そうすると「使用者は共栄会に対する経費援助を停止しなければならない」との被告の発した右命令は、原告に命ぜられた不作為の相手方たる右共栄会が解散して消滅してしまつた今となつては、原告がそれを遵守しようにも遵守するに由なく又違背すべき可能性も生じ得ないところとなり、たとえ右命令が存続するものとしても、原告にとつて何等の義務或は負担を伴うものではなく全く覊束すべき内容を失い形骸を残すに過ぎない状態となつたものといわねばならない。
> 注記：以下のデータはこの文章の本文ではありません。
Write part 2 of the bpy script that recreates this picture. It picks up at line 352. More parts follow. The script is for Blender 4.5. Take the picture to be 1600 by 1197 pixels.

かような事態はもはや命令を存続せしむべき必要性が無くなつたと言い得ることは確かであるが、一般に行政処分庁によるその処分の取消変更は、処分に違法が存するとか或は処分後その処分の存続が不必要となつた等その処分により一応現に有するものとされる執行力の全部又は一部を排除せんが為に為されるのであつて、本件の如き当初有した覊束すべき内容を全く失い現に執行力を持ち得ざるに至つた場合にも常に行政処分庁は命令の存在自体の取消を行うべきものであろうか。かような法的根拠乃至は行政慣行が存すると見ることには躊躇せざるを得ない。かような排除すべき執行力をも有しない命令はその存在の取消変更を為すべき実益すら存しないと見るべきであろうし、もとより執行力を失うに至つたが故に該命令の存在自体が命令を違法ならしめるに至るとは言い得ない。そうだとすれば執行力を有しない本件命令が存在することには何等違法とすべきところはないのであつて、却つてかような命令の取消を求める法律上の必要ないし利益が存在しないものといわなければならない。よつて右命令の取消を求める原告の本訴請求は訴の利益を欠くものとして失当であること明らかであるから原告の請求はこれを棄却することとし、訴訟費用の点については本件訴訟終結の事情に鑑み民事訴訟法第八十九条、第九十条後段を適用して主文の通り判決する。